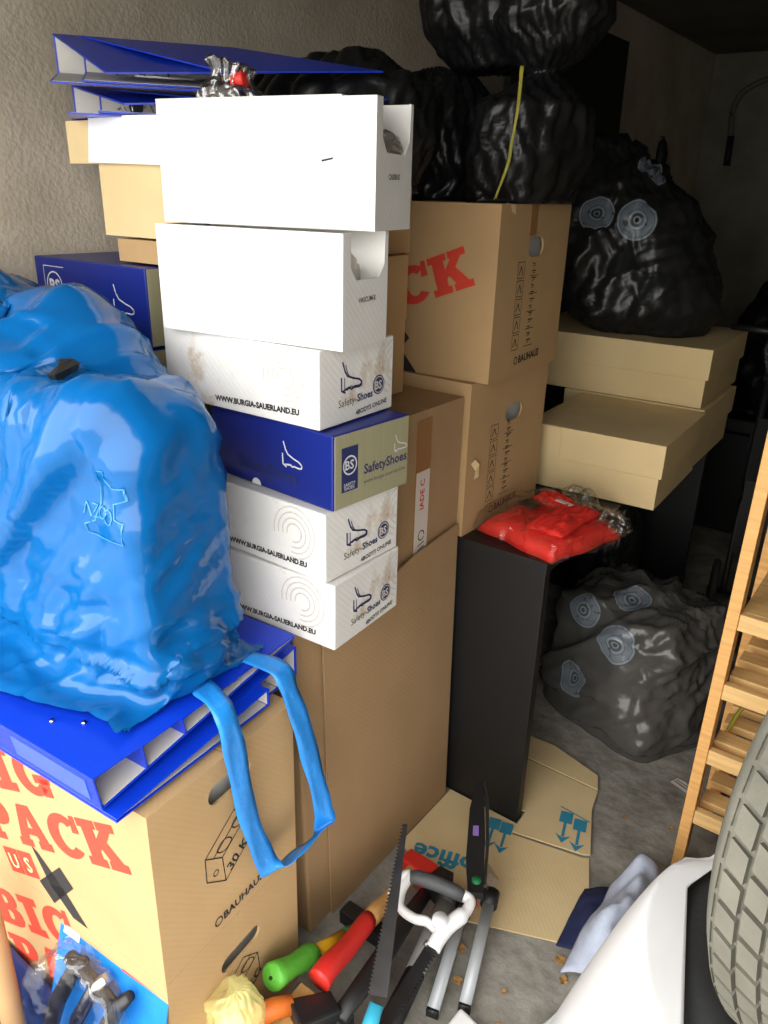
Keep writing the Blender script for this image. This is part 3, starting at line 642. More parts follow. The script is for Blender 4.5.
rr = nest('front blue binder of the lower pile with a label pocket on its spine', .0, .020, ft, False, spine_h=.064, gap=.019, pocket=True, W=.30)
nest('blue binder nested right behind the front one of the lower pile', .085, .0345, ft, False, spine_h=.049, gap=.0125, hole=False, dx=.002)
nest('rearmost blue binder nested in the front one, end wide open', .165, .0475, ft, False, spine_h=.036, gap=.006, hole=False, dx=.004)
for (x, y) in ((-.16, .05), (-.115, .075), (-.2, .115)):
    tube('rivet', [(x, y, .064 - y * .135), (x, y, .0665 - y * .135)], .0042, M_chrome, rr, 10); tube('rivet', [(x, y, .066 - y * .135), (x, y, .0672 - y * .135)], .0022, M_blackgrip, rr, 8)

# upper binders by the wall, opening towards the viewer
def wall_binder(label, SL, z, ang, sag, flop, h=.075, tilt=9):
    r = root('lever_arch_binder', label, 'binder', (SL[0], SL[1], z), ang, 'blue binders', rot=(R(tilt), 0, R(ang))); L = .32; W = .285
    box('spine', 0, L, -.003, 0, 0, h, M_binder, r); box('spine_lining', .004, L - .004, -.0042, -.003, .004, h - .004, M_binderin, r)
    box('bottom_cover', 0, L, -W, -.003, 0, .003, M_binder, r); box('lining', .004, L - .004, -W + .004, -.006, .003, .0036, M_binderin, r)
    c = [(0, -.003, h - .003), (L, -.003, h - .003), (L + flop, -W, sag + .02), (flop, -W, sag)]
    hexa('top_cover', [c[3], c[2], c[1], c[0]] + [(x, y, q + .003) for x, y, q in (c[3], c[2], c[1], c[0])], M_binder, r)
    plate('hole_shade_disc', arc(.075, h * .55, .0155, 0, 345, 20, .019), [], .0008, (0, -.0043, 0), (1, 0, 0), (0, 0, 1), M_blackgrip, r, .001)  # no real opening: shade inside the finger hole painted as a black oval with its ring
    b = box('lever_mechanism', .1, .23, -.07, -.035, .0036, .007, M_chrome, r)
    for x in (.12, .17): tube('ring_arch', [(x, -.045, .006), (x, -.045, .035), (x, -.05, .046), (x, -.062, .048), (x, -.07, .04), (x, -.07, .006)], .0018, M_chrome, b, 6)
    tube('lever_arm', [(.09, -.05, .03), (.1, -.055, .036), (.11, -.06, .02), (.125, -.06, .01)], .002, M_chrome, b, 6)
    return r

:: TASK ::
Up to and including the line with "tube('rivet', [(x, y, .064", copy the data above from its first line. Skip pictures.

:: RESPONSE TO THIS TASK ::
Keep writing the Blender script for this image. This is part 3, starting at line 642. More parts follow. The script is for Blender 4.5.
rr = nest('front blue binder of the lower pile with a label pocket on its spine', .0, .020, ft, False, spine_h=.064, gap=.019, pocket=True, W=.30)
nest('blue binder nested right behind the front one of the lower pile', .085, .0345, ft, False, spine_h=.049, gap=.0125, hole=False, dx=.002)
nest('rearmost blue binder nested in the front one, end wide open', .165, .0475, ft, False, spine_h=.036, gap=.006, hole=False, dx=.004)
for (x, y) in ((-.16, .05), (-.115, .075), (-.2, .115)):
    tube('rivet', [(x, y, .064 - y * .135), (x, y, .0665 - y * .135)], .0042, M_chrome, rr, 10); tube('rivet', [(x, y, .066 - y * .135), (x, y, .0672 - y * .135)], .0022, M_blackgrip, rr, 8)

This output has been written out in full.